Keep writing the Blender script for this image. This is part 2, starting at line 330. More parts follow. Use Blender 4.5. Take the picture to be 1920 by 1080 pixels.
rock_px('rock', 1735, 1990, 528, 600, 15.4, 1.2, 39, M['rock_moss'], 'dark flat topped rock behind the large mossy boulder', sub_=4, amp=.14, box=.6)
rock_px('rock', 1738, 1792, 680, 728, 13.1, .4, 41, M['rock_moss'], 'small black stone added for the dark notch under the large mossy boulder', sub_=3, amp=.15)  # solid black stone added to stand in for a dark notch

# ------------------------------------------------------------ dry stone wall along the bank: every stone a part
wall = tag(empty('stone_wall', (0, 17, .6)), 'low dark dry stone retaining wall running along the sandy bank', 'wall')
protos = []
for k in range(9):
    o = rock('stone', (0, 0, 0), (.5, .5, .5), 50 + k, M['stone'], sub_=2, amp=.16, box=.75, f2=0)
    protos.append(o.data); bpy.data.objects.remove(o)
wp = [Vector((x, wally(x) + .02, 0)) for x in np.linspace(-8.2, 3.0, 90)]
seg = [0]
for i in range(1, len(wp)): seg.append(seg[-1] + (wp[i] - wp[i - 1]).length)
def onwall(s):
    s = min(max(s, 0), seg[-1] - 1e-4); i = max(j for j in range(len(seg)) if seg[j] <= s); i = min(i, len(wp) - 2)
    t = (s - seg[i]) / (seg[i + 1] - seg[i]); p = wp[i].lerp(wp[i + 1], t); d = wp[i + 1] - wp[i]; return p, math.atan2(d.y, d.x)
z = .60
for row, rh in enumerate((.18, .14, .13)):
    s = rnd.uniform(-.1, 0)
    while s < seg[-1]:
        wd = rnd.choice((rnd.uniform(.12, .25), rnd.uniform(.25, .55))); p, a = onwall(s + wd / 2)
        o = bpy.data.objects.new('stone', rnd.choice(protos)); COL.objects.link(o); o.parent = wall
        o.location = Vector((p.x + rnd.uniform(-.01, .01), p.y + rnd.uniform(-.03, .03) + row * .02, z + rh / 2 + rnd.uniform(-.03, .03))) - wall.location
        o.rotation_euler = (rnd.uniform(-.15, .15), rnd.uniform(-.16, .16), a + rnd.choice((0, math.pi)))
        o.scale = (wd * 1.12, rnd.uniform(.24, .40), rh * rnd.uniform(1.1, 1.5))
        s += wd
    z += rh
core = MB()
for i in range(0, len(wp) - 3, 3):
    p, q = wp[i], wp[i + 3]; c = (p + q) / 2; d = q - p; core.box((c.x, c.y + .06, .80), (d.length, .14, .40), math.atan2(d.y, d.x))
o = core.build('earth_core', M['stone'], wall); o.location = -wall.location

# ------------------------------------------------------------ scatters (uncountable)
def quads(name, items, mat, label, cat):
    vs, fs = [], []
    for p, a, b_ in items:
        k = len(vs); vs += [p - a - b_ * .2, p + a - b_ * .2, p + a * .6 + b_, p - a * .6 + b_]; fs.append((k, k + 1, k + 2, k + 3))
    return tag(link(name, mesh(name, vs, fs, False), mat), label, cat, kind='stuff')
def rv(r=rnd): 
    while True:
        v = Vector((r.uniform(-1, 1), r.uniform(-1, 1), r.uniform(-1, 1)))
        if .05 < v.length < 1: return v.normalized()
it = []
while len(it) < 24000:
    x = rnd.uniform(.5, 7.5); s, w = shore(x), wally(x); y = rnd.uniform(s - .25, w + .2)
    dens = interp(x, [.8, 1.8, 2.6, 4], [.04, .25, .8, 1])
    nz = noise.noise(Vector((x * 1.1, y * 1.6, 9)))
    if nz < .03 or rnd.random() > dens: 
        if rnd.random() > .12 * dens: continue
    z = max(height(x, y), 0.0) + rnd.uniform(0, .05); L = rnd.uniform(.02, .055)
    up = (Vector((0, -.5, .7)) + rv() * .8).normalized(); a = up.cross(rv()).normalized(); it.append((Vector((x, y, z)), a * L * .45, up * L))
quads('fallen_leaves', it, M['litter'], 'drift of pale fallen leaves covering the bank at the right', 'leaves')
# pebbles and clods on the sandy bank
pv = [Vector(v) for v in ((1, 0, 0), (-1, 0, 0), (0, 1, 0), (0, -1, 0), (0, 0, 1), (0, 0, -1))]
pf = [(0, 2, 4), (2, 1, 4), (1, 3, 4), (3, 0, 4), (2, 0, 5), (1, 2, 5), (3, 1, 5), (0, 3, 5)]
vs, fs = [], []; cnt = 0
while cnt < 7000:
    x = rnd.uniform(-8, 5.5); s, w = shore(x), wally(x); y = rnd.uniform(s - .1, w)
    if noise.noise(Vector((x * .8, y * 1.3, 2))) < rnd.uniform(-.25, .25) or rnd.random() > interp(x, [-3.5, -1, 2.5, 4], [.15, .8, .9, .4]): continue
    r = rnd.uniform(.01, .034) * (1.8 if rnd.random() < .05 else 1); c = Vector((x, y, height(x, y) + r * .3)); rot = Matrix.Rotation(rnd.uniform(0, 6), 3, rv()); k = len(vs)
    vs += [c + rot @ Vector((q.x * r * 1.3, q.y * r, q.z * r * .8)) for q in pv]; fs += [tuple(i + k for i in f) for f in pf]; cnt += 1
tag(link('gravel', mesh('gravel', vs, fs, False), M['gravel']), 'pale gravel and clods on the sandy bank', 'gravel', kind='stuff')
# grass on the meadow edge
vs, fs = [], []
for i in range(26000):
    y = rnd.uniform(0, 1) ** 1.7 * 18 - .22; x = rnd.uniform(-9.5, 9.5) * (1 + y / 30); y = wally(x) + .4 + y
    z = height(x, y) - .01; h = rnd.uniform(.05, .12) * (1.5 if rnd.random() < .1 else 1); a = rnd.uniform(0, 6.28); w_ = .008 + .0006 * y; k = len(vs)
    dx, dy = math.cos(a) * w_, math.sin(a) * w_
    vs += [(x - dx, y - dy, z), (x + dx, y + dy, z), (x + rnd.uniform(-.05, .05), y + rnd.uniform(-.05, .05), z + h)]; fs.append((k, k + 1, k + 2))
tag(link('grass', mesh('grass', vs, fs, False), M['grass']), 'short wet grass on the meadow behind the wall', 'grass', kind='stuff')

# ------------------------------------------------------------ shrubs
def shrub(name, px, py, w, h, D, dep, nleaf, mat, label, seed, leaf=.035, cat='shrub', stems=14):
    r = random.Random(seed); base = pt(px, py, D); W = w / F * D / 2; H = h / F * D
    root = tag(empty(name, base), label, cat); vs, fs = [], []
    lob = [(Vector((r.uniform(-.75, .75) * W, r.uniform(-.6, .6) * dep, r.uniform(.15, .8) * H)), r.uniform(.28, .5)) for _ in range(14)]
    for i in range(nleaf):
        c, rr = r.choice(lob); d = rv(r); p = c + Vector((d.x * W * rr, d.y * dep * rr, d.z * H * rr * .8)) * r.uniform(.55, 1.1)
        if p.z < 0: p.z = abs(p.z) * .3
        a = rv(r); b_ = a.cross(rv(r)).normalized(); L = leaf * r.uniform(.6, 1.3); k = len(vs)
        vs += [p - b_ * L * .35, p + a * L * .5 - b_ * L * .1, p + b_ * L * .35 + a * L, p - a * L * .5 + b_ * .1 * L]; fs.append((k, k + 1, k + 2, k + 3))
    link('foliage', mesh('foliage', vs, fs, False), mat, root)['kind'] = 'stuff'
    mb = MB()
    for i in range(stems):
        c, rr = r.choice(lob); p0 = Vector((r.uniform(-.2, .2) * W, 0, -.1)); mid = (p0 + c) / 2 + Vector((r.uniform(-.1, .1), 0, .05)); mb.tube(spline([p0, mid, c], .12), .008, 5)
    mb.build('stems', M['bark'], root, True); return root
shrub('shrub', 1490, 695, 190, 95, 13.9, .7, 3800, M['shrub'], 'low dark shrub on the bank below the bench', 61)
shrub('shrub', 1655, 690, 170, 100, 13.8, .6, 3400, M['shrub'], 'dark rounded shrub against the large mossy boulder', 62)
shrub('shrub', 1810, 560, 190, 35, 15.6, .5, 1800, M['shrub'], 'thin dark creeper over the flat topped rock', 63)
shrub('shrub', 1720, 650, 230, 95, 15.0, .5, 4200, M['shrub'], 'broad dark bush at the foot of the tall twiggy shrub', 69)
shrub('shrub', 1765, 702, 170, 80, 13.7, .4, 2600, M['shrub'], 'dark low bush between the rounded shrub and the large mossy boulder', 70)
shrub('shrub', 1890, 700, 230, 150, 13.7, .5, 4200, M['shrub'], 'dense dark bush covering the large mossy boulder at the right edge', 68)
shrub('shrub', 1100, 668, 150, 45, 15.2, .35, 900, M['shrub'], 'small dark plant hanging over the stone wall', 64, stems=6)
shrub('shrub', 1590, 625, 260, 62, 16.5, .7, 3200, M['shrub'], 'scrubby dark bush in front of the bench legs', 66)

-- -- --

▸ Task to complete: Extract all lines from the material above that include the word "part".

▸ Exercise response:
Keep writing the Blender script for this image. This is part 2, starting at line 330. More parts follow. Use Blender 4.5. Take the picture to be 1920 by 1080 pixels.
# ------------------------------------------------------------ dry stone wall along the bank: every stone a part